Dataset excerpt:

----------

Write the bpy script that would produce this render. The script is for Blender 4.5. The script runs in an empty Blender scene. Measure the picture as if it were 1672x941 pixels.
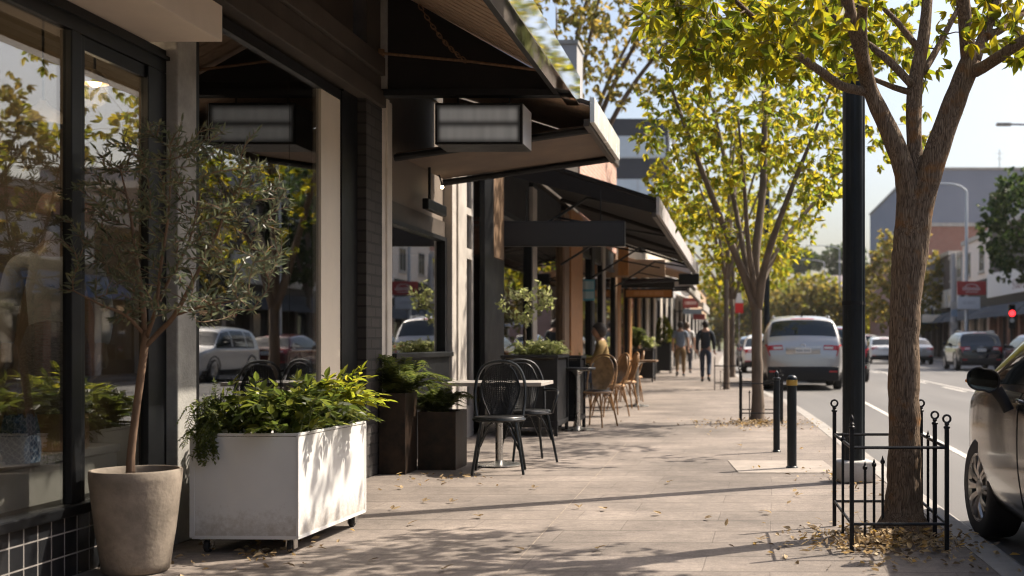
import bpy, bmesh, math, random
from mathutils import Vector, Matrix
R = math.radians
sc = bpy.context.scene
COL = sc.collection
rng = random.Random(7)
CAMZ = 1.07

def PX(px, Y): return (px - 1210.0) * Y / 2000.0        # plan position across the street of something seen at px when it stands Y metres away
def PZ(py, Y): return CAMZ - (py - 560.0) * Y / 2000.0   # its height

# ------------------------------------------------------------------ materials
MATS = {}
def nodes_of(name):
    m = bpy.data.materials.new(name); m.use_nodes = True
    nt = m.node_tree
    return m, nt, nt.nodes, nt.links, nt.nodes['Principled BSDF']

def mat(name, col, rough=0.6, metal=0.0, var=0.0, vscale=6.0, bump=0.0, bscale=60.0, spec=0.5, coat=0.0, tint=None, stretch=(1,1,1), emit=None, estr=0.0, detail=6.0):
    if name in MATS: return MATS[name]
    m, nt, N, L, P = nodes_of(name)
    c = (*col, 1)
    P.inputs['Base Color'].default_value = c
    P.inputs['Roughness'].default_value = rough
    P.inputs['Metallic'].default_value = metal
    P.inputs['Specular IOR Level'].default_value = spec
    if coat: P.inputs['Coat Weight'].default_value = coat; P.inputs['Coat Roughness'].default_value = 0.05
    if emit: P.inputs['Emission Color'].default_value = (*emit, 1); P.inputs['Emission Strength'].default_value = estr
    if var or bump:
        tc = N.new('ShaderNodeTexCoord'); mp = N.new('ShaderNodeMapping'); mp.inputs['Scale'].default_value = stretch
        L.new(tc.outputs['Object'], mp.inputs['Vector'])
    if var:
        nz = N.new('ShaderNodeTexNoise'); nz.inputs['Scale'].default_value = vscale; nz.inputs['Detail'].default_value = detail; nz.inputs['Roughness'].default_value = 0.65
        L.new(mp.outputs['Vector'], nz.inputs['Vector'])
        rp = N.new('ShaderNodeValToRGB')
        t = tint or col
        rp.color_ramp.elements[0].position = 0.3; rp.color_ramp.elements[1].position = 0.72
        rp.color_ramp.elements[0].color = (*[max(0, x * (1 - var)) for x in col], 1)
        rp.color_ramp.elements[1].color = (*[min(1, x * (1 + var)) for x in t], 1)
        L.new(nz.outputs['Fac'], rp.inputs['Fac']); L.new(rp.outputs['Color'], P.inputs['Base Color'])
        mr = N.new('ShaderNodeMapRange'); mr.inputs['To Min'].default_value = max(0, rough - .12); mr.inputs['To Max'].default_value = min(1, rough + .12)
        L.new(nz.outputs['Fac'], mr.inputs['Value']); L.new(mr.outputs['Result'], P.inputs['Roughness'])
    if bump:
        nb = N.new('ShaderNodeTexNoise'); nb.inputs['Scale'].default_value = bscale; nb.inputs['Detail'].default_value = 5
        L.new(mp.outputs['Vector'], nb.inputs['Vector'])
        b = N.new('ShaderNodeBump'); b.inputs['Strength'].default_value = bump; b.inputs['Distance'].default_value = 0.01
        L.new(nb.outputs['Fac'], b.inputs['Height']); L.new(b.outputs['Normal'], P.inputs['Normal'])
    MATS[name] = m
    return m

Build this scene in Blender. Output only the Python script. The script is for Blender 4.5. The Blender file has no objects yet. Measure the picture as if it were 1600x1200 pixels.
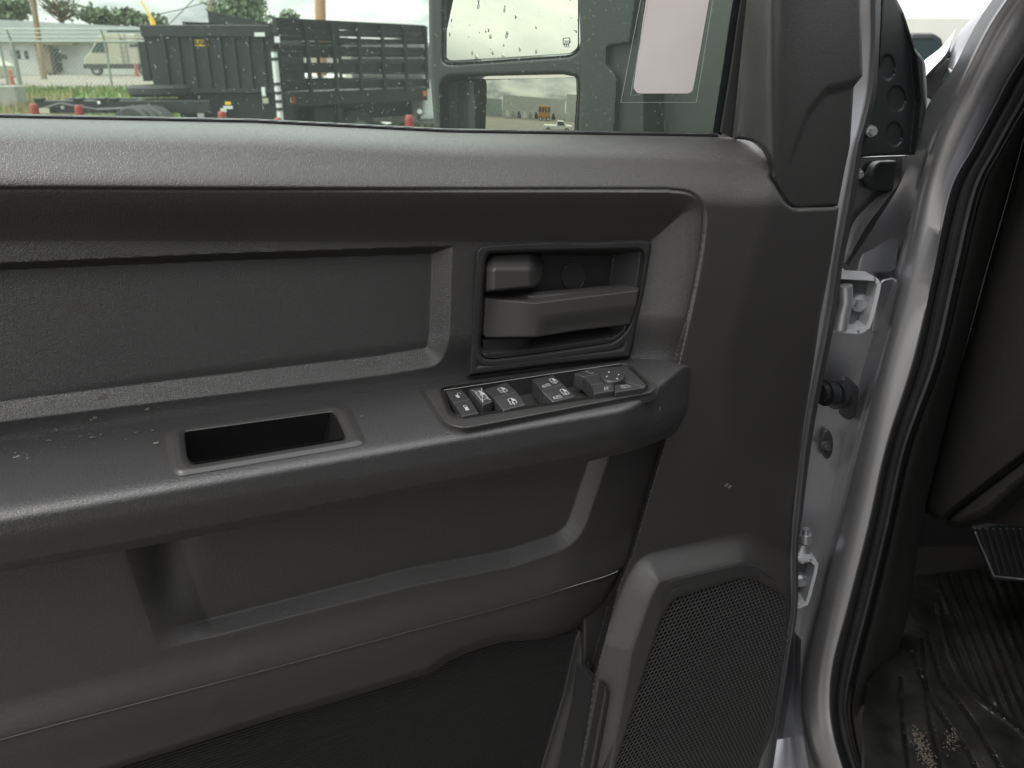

----------

Extract, from the material above, each line holding the word "Measure".

Write the bpy script that would produce this render. The script is for Blender 4.5. The script runs in an empty Blender scene. Measure the picture as if it were 1672x941 pixels.
Build this scene in Blender. Output only the Python script. The script is for Blender 4.5. The Blender file has no objects yet. Measure the picture as if it were 1600x1200 pixels.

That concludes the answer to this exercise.